_AIM_
Restate, word for word, every line of the data.

_INPUT_
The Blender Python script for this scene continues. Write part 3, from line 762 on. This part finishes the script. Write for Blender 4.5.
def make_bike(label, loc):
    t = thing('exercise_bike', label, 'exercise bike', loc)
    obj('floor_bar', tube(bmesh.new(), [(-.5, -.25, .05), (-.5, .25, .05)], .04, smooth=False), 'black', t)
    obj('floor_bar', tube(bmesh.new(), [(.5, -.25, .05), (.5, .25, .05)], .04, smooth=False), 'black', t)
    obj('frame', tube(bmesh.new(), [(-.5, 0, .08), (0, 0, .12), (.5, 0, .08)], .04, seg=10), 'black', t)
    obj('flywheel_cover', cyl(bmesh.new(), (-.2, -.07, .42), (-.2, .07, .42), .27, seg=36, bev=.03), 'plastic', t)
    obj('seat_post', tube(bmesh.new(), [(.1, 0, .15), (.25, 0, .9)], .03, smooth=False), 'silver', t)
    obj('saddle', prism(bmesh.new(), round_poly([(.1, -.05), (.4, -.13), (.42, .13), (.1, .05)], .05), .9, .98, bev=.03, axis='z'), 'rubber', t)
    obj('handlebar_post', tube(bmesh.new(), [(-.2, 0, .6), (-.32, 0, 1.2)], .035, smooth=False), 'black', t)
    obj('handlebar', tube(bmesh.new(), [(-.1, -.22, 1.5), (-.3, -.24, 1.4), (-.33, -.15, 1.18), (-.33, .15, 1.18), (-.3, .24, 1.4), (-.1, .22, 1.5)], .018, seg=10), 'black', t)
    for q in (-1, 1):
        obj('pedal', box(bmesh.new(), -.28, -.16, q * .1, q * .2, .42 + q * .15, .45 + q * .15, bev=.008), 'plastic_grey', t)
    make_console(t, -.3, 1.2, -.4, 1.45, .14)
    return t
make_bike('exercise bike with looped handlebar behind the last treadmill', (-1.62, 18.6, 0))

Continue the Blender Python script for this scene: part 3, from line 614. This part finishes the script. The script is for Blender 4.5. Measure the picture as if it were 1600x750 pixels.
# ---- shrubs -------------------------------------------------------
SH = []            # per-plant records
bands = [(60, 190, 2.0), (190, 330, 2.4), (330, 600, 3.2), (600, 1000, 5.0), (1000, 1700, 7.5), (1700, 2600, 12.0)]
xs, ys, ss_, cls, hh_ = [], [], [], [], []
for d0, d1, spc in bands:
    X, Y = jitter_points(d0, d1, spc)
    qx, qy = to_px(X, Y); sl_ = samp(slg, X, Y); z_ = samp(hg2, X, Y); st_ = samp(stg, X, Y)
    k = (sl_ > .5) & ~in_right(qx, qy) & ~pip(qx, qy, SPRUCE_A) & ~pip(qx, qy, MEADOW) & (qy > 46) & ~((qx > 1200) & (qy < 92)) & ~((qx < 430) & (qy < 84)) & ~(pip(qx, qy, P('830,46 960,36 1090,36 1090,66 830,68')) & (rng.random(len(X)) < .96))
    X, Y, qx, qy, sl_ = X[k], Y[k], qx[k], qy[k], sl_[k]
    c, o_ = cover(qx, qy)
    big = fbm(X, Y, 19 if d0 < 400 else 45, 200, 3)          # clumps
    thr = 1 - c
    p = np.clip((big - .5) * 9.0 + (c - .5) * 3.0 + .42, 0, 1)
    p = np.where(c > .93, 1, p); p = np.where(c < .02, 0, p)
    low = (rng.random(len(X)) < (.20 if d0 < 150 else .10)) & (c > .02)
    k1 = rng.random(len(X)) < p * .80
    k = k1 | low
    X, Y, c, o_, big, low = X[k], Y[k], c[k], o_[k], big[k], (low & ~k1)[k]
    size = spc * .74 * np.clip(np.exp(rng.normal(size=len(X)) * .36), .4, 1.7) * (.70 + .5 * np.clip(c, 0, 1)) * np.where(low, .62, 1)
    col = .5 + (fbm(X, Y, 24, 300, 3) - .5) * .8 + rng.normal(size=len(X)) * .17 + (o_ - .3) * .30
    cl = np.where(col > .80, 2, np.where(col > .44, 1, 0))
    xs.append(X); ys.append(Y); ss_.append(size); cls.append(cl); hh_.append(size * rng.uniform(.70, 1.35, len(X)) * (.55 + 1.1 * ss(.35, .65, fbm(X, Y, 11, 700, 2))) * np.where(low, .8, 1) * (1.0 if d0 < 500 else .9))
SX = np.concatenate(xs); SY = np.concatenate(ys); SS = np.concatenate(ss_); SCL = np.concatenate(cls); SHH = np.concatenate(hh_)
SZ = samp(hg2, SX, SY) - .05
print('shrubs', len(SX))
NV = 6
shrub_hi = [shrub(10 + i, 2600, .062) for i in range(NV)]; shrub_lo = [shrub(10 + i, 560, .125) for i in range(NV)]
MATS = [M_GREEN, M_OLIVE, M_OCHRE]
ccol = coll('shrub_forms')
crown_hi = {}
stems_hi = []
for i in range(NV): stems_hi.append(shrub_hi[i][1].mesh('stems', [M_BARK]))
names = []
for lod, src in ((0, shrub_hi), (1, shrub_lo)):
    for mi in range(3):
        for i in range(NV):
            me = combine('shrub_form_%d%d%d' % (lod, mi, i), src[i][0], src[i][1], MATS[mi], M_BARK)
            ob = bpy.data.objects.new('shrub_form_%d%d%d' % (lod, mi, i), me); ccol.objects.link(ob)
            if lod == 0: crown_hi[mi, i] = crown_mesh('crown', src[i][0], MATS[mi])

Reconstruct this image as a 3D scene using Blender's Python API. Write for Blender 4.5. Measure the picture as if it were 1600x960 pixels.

_TASK OUTPUT_
The Blender Python script for this scene continues. Write part 3, from line 762 on. This part finishes the script. Write for Blender 4.5.
def make_bike(label, loc):
    t = thing('exercise_bike', label, 'exercise bike', loc)
    obj('floor_bar', tube(bmesh.new(), [(-.5, -.25, .05), (-.5, .25, .05)], .04, smooth=False), 'black', t)
    obj('floor_bar', tube(bmesh.new(), [(.5, -.25, .05), (.5, .25, .05)], .04, smooth=False), 'black', t)
    obj('frame', tube(bmesh.new(), [(-.5, 0, .08), (0, 0, .12), (.5, 0, .08)], .04, seg=10), 'black', t)
    obj('flywheel_cover', cyl(bmesh.new(), (-.2, -.07, .42), (-.2, .07, .42), .27, seg=36, bev=.03), 'plastic', t)
    obj('seat_post', tube(bmesh.new(), [(.1, 0, .15), (.25, 0, .9)], .03, smooth=False), 'silver', t)
    obj('saddle', prism(bmesh.new(), round_poly([(.1, -.05), (.4, -.13), (.42, .13), (.1, .05)], .05), .9, .98, bev=.03, axis='z'), 'rubber', t)
    obj('handlebar_post', tube(bmesh.new(), [(-.2, 0, .6), (-.32, 0, 1.2)], .035, smooth=False), 'black', t)
    obj('handlebar', tube(bmesh.new(), [(-.1, -.22, 1.5), (-.3, -.24, 1.4), (-.33, -.15, 1.18), (-.33, .15, 1.18), (-.3, .24, 1.4), (-.1, .22, 1.5)], .018, seg=10), 'black', t)
    for q in (-1, 1):
        obj('pedal', box(bmesh.new(), -.28, -.16, q * .1, q * .2, .42 + q * .15, .45 + q * .15, bev=.008), 'plastic_grey', t)
    make_console(t, -.3, 1.2, -.4, 1.45, .14)
    return t
make_bike('exercise bike with looped handlebar behind the last treadmill', (-1.62, 18.6, 0))

Continue the Blender Python script for this scene: part 3, from line 614. This part finishes the script. The script is for Blender 4.5. Measure the picture as if it were 1600x750 pixels.
# ---- shrubs -------------------------------------------------------
SH = []            # per-plant records
bands = [(60, 190, 2.0), (190, 330, 2.4), (330, 600, 3.2), (600, 1000, 5.0), (1000, 1700, 7.5), (1700, 2600, 12.0)]
xs, ys, ss_, cls, hh_ = [], [], [], [], []
for d0, d1, spc in bands:
    X, Y = jitter_points(d0, d1, spc)
    qx, qy = to_px(X, Y); sl_ = samp(slg, X, Y); z_ = samp(hg2, X, Y); st_ = samp(stg, X, Y)
    k = (sl_ > .5) & ~in_right(qx, qy) & ~pip(qx, qy, SPRUCE_A) & ~pip(qx, qy, MEADOW) & (qy > 46) & ~((qx > 1200) & (qy < 92)) & ~((qx < 430) & (qy < 84)) & ~(pip(qx, qy, P('830,46 960,36 1090,36 1090,66 830,68')) & (rng.random(len(X)) < .96))
    X, Y, qx, qy, sl_ = X[k], Y[k], qx[k], qy[k], sl_[k]
    c, o_ = cover(qx, qy)
    big = fbm(X, Y, 19 if d0 < 400 else 45, 200, 3)          # clumps
    thr = 1 - c
    p = np.clip((big - .5) * 9.0 + (c - .5) * 3.0 + .42, 0, 1)
    p = np.where(c > .93, 1, p); p = np.where(c < .02, 0, p)
    low = (rng.random(len(X)) < (.20 if d0 < 150 else .10)) & (c > .02)
    k1 = rng.random(len(X)) < p * .80
    k = k1 | low
    X, Y, c, o_, big, low = X[k], Y[k], c[k], o_[k], big[k], (low & ~k1)[k]
    size = spc * .74 * np.clip(np.exp(rng.normal(size=len(X)) * .36), .4, 1.7) * (.70 + .5 * np.clip(c, 0, 1)) * np.where(low, .62, 1)
    col = .5 + (fbm(X, Y, 24, 300, 3) - .5) * .8 + rng.normal(size=len(X)) * .17 + (o_ - .3) * .30
    cl = np.where(col > .80, 2, np.where(col > .44, 1, 0))
    xs.append(X); ys.append(Y); ss_.append(size); cls.append(cl); hh_.append(size * rng.uniform(.70, 1.35, len(X)) * (.55 + 1.1 * ss(.35, .65, fbm(X, Y, 11, 700, 2))) * np.where(low, .8, 1) * (1.0 if d0 < 500 else .9))
SX = np.concatenate(xs); SY = np.concatenate(ys); SS = np.concatenate(ss_); SCL = np.concatenate(cls); SHH = np.concatenate(hh_)
SZ = samp(hg2, SX, SY) - .05
print('shrubs', len(SX))
NV = 6
shrub_hi = [shrub(10 + i, 2600, .062) for i in range(NV)]; shrub_lo = [shrub(10 + i, 560, .125) for i in range(NV)]
MATS = [M_GREEN, M_OLIVE, M_OCHRE]
ccol = coll('shrub_forms')
crown_hi = {}
stems_hi = []
for i in range(NV): stems_hi.append(shrub_hi[i][1].mesh('stems', [M_BARK]))
names = []
for lod, src in ((0, shrub_hi), (1, shrub_lo)):
    for mi in range(3):
        for i in range(NV):
            me = combine('shrub_form_%d%d%d' % (lod, mi, i), src[i][0], src[i][1], MATS[mi], M_BARK)
            ob = bpy.data.objects.new('shrub_form_%d%d%d' % (lod, mi, i), me); ccol.objects.link(ob)
            if lod == 0: crown_hi[mi, i] = crown_mesh('crown', src[i][0], MATS[mi])

Reconstruct this image as a 3D scene using Blender's Python API. Write for Blender 4.5. Measure the picture as if it were 1600x960 pixels.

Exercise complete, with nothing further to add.